Al saber que París sería la primer parada de mi viaje, tuve mucho miedo. Ya había escuchado que los parisinos no eran los más amigables con los turistas y que preferían ignorarte o entenderte a señas aún si te entendían perfectamente en inglés. A eso hay que agregarle que no hablo francés más allá del “Ye né parlé”, “Güí”, “Si vu plé” y “Megsí”, gracias a Arceus que es una lengua romance y que al leerlo no estoy tan perdida (lo cual no es tan terrible como yo pensaba, ya me las vería después con el checo y el neerlandés). Ese sería mi primer contacto con Europa y algo me decía que no iba a ser “blandito”.
Cómo culpar a los parisinos cuando estando en los alrededores del Louvre las hordas de turistas no parecen tener fin. La historia se repite en la torre Eiffel, Montmarte, Versailles, Notre Dame y eso por encimita. La convivencia es caótica, algo que me alteraba un poco es que al pasear por las calles los peatones te susurraban cosas (que por supuesto no entendía pero infería que no eran amables palabras) o hablaban solos (en mayor cantidad a la que ya estaba acostumbrada en CDMX).
Me hospedé cerca de Gare du Nord, una imponente estación de trenes con destinos internacionales por lo que el tráfico de personas era constante. La zona no era la mejor de la ciudad y había pandillas rondando así que no me sentía muy segura como para dar paseos nocturnos. La noche que me atreví más obligada por mi estómago que por mis ganas caí en un lugar parecido a un Vips donde descubrí que el mito de la Coca Cola a 4 euros es muy real. El trato en el restaurante no fue el más cálido y me vi tentada a salir apenas se descuidara la mesera pero apechugué y me comí una hamburguesa algo desabrida ya que prefería regresar al hostal cuanto antes a seguir buscando.

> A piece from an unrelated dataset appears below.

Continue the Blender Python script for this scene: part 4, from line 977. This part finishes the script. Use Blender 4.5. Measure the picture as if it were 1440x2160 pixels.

Mi actitud a la defensiva con la ciudad hizo que París me pareciera un gran contraste: La arquitectura era bellísima pero las calles estaban llenas de souvenirs chinos, los puntos turísticos te robaban el aliento…así como las gitanas te robaban la cartera, los grandes escaparates comerciales eran una delicia visual pero a sus pies dormían muchos indigentes, exactamente igual que en cualquier otra ciudad, y mucho más si en CDMX la situación no es muy distinta, pero al ser un lugar nuevo y ajeno los sentimientos se intensificaban y la ciudad no terminaba por enamorarme. Qué le habrá visto don Porfi, pensaba en un intento por consolarme.
Al vivir en una ciudad tan grande como CDMX, moverme en metro fue pan comido (excepto cuando di una vuelta equivocada y terminé por primera vez frente a un tren de dos pisos que me impresionó mucho). Probablemente la situación hubiera sido diferente si París no hubiera sido mi primer ciudad europea, pero fue ahí donde viví los shocks de “esto no es México, ni siquiera América”, “aquí no hay aguacate ni limón”, “hace un chingo mil de frío”, “por qué oscurece tan rápido”, “no entiendo lo que dice la gente” y empecé a buscar cosas similares a mi país pero sin suerte. Regresaría a París, claro que sí, ya con una mejor idea sobre qué esperar de la ciudad y con al menos un cómplice para que el trago amargo no sea tan largo.